The consequence-free violation of Sharia moral codes by the children of northern Nigeria’s political and cultural elites has caused people to say that the rich and the powerful are exempt from the self-denials of Sharia and that Hisbah is merely a gaggle of sickeningly sanctimonious and spineless thugs.
This is a legitimate critique, but beyond the obvious hypocrisy of differential moral codes for the rich and the poor in Muslim northern Nigeria, I’m seeing an intriguing quest for social homogeneity between the children of Northern Muslim elites (who are typically culturally insular) and Southern Nigeria. This has a lot of implications for the future of Nigeria.
The weddings of the scions of the upper crust of the northern society are becoming increasingly indistinguishable from southern weddings. The songs, the dances, the vibes, and the cultural performances, such as “spraying money,” now mirror southern Nigeria.
And because they are immunized against the sanctions of Hibah by their wealth, social status, and symbolic capital, scions of Arewa’s highest social hierarchy are instituting a new culture that bridges the distance between the North and the South.
A new generation of Nigerians, mostly from the South, is generating a vast repertoire of national identity symbols in songs, dances, cinematic experiences, and other forms of cultural expressions that the rest of the word has come to regard as uniquely Nigerian. Because of the time-honored political and cultural tensions between the north and the south, it was always thought that the north wasn’t partaking in the emergent southern-inflected Nigerian songs, dances, and cultural practices that the world increasingly recognizes as distinctively Nigerian.
In my September 26, 2020 ethnographic forecast of an evolved Nigeria titled “Nigeria Won’t Break. It’d Evolve. Here’s How,” I prognosticated that three different identities would emerge in Nigeria in the coming generations: a Hausaphone northern Nigeria (with a few holdouts), which would be riven only religion; Yoruba-speaking western Nigeria; and “an alchemic ethnic fusion of disparate groups [in eastern and southern Nigerian] enabled largely by the enormous creolization of Nigerian Pidgin English and the Pentecostalization of the Christianity of the regions.”

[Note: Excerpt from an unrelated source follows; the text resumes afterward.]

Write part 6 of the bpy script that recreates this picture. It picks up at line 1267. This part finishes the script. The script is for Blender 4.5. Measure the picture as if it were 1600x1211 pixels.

I didn’t reckon that the relative cultural provincialism of the far North would loosen and find common grounds with the South. The surprising fluency that the children of rich northern Muslims show about modern southern culture during weddings shows that the structural integrity of the hermetically sealed cultural silos of the North is giving way.
This is particularly significant because it involves the elites of the north who can—and do—subvert the region’s appointed and unappointed moral police without consequences. In conservative societies, cultures often evolve through the osmotic pressures of elite emulation, that is, through the conscious and unconscious aping of the ways of the cultural elites who enjoy symbolic and social prestige. With time, even the moral police will give up and take on new battles.
So, for me, if there is any redeeming feature in the decadent, Sharia-defying weddings among the upper crust of northern Nigeria, it is that, in spite of itself, Nigeria is self-fashioning in ways that transcend its hitherto rigid cultural boundaries.